- EXERCISE OBJECTIVE: Reproduce, character for character, the entries from their opening line through the line with "HT, EX = 0.1524, 0.12773".

[Scene script records]
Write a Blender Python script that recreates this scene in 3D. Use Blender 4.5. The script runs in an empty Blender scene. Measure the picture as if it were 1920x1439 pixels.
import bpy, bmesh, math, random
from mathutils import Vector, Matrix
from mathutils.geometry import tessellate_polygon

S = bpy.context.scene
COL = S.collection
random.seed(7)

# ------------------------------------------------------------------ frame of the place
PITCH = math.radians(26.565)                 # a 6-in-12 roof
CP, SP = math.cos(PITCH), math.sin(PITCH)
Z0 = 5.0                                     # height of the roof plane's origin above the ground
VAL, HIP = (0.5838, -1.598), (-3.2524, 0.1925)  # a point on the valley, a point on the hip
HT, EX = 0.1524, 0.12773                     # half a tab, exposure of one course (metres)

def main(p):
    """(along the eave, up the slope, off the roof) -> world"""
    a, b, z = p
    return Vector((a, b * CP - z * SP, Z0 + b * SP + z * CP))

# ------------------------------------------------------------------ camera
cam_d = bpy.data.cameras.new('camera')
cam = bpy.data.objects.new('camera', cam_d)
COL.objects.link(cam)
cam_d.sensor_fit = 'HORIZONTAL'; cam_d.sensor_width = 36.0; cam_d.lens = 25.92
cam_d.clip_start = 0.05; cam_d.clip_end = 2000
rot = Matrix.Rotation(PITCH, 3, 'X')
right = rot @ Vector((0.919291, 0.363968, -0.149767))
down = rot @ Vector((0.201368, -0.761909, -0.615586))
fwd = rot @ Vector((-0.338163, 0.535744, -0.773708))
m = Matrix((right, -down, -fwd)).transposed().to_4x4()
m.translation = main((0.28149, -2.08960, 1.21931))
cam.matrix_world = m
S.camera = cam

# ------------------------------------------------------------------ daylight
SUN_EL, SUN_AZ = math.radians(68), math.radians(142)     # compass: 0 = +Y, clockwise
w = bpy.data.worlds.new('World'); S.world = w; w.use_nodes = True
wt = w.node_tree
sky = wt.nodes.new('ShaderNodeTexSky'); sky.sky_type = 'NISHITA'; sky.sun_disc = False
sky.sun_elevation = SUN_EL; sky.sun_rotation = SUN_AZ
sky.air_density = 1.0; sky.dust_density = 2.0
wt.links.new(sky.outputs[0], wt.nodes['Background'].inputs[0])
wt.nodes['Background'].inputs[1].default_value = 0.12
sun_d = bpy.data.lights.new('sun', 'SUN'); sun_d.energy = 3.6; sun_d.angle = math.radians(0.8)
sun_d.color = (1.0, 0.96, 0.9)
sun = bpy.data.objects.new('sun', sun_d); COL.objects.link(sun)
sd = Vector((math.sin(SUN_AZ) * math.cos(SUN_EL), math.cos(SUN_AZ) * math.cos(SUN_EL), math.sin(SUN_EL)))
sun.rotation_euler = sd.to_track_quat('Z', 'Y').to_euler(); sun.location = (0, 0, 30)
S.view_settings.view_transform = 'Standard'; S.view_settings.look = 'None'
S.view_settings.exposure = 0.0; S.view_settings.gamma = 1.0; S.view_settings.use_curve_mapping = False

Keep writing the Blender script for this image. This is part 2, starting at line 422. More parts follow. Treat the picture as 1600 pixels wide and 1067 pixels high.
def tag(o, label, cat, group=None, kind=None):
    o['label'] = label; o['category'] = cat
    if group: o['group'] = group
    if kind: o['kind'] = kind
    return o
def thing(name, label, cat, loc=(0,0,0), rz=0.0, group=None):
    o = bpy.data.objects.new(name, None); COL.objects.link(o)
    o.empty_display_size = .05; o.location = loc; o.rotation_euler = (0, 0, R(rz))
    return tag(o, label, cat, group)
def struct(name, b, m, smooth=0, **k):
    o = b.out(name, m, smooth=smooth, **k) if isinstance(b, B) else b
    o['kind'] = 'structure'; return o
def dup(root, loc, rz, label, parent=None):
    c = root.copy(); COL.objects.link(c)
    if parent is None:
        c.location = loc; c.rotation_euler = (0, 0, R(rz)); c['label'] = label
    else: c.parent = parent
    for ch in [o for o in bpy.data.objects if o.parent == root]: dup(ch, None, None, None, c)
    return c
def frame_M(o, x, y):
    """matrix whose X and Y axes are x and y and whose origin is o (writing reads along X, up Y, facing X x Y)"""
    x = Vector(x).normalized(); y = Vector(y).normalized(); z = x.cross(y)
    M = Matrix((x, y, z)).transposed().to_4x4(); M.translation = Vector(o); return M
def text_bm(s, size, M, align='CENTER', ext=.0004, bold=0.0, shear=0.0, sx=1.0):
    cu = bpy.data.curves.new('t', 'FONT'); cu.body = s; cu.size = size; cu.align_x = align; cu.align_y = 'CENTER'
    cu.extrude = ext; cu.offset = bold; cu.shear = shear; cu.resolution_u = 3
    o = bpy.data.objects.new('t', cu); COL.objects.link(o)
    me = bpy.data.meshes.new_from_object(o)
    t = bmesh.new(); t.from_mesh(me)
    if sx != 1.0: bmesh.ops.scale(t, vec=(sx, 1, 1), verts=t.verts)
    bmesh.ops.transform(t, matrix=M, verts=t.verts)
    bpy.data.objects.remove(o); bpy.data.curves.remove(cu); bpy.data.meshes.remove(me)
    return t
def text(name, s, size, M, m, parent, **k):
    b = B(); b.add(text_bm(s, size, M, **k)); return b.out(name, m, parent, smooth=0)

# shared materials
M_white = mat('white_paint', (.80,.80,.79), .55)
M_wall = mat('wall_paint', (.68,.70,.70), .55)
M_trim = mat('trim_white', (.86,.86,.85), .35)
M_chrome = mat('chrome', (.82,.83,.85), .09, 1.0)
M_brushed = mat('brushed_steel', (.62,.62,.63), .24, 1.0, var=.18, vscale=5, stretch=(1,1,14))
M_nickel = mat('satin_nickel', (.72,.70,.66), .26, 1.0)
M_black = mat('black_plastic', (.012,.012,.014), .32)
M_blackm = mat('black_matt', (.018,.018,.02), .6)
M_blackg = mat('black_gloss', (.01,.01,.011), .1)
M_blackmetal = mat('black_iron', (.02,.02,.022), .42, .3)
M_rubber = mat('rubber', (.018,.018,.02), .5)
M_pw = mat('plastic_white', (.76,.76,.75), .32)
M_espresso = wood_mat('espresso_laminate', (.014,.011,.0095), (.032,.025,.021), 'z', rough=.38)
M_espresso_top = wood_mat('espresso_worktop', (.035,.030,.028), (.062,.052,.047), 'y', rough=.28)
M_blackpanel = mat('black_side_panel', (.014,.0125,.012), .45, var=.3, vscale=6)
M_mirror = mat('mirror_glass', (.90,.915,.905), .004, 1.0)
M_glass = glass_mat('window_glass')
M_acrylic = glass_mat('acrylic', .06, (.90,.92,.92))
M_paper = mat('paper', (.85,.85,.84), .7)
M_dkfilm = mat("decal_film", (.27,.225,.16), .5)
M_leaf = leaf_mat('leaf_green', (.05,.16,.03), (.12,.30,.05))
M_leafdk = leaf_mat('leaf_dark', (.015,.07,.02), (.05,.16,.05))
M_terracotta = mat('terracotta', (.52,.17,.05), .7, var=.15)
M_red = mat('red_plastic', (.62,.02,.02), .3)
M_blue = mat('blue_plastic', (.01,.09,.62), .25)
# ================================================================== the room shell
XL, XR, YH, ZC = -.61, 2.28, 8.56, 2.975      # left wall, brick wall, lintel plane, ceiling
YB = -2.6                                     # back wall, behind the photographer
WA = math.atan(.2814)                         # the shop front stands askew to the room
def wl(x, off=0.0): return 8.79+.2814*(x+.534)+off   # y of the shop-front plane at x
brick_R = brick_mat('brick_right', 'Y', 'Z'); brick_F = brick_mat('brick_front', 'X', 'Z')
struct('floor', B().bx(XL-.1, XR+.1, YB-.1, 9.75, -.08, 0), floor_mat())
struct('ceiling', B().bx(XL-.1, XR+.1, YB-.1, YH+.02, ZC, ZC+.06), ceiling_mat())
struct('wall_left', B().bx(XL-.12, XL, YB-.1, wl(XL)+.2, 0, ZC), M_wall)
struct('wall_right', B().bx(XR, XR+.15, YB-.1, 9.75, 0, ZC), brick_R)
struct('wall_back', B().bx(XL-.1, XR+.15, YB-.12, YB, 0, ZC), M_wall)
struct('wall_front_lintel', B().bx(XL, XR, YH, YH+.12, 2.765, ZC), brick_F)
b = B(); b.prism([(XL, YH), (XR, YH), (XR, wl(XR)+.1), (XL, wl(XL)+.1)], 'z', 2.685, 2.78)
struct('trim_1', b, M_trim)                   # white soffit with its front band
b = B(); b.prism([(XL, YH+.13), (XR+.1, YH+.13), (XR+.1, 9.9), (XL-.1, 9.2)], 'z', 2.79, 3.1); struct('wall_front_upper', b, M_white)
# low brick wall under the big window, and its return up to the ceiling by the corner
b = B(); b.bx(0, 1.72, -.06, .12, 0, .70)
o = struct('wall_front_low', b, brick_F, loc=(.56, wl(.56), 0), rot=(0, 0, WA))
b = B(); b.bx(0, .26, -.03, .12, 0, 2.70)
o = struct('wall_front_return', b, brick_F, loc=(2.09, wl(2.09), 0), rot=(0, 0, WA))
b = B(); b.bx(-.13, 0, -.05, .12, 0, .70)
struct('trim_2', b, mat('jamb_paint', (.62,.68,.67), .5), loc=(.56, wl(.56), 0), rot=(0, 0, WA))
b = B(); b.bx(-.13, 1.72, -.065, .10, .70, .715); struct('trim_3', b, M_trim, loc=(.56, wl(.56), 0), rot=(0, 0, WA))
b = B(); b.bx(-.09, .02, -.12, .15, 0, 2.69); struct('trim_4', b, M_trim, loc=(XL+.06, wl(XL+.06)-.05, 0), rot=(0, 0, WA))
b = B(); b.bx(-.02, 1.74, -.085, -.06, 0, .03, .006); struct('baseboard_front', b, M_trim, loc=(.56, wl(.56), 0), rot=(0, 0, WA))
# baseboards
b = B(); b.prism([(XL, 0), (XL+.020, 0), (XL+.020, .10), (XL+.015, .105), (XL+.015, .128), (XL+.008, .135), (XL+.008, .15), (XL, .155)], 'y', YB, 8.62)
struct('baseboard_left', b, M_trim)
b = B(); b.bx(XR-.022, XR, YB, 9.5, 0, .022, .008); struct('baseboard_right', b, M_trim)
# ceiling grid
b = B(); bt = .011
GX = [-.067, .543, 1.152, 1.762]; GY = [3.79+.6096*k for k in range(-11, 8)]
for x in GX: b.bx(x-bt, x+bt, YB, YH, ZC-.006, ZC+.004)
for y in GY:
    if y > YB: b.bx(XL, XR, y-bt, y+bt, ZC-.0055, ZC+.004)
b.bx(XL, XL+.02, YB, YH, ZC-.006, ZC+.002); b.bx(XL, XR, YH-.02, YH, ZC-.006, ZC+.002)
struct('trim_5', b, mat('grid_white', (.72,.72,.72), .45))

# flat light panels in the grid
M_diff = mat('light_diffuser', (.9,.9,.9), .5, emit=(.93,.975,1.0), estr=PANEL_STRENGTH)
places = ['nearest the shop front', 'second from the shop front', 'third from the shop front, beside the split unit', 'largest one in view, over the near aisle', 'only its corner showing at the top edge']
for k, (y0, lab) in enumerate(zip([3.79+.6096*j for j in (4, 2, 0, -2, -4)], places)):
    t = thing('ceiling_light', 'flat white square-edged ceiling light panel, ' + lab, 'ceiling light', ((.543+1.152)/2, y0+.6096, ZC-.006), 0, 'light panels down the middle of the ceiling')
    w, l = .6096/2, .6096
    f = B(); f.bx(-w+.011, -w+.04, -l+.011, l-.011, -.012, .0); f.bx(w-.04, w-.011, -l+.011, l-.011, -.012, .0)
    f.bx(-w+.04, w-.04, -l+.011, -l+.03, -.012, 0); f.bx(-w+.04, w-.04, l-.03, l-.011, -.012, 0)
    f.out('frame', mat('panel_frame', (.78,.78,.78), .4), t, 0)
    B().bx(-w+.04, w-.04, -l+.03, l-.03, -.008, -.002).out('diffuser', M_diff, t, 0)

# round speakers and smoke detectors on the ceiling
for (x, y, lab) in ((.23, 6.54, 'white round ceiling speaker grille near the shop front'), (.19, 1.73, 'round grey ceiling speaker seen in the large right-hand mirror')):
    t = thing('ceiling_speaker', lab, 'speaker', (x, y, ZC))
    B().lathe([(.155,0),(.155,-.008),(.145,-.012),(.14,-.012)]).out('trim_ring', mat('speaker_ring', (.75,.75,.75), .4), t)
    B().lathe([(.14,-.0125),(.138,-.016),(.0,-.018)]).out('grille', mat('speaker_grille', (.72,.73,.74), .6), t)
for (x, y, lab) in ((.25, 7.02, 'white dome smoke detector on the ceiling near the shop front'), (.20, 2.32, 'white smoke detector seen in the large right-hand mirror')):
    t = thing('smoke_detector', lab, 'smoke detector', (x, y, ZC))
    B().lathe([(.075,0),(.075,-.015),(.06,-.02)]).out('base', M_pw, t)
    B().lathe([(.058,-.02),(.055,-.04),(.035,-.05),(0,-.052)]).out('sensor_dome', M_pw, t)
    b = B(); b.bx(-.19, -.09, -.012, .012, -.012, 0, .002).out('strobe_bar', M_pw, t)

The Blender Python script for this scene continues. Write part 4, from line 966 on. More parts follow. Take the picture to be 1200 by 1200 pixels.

- WRITTEN RESPONSE:
Write a Blender Python script that recreates this scene in 3D. Use Blender 4.5. The script runs in an empty Blender scene. Measure the picture as if it were 1920x1439 pixels.
import bpy, bmesh, math, random
from mathutils import Vector, Matrix
from mathutils.geometry import tessellate_polygon

S = bpy.context.scene
COL = S.collection
random.seed(7)

# ------------------------------------------------------------------ frame of the place
PITCH = math.radians(26.565)                 # a 6-in-12 roof
CP, SP = math.cos(PITCH), math.sin(PITCH)
Z0 = 5.0                                     # height of the roof plane's origin above the ground
VAL, HIP = (0.5838, -1.598), (-3.2524, 0.1925)  # a point on the valley, a point on the hip
HT, EX = 0.1524, 0.12773                     # half a tab, exposure of one course (metres)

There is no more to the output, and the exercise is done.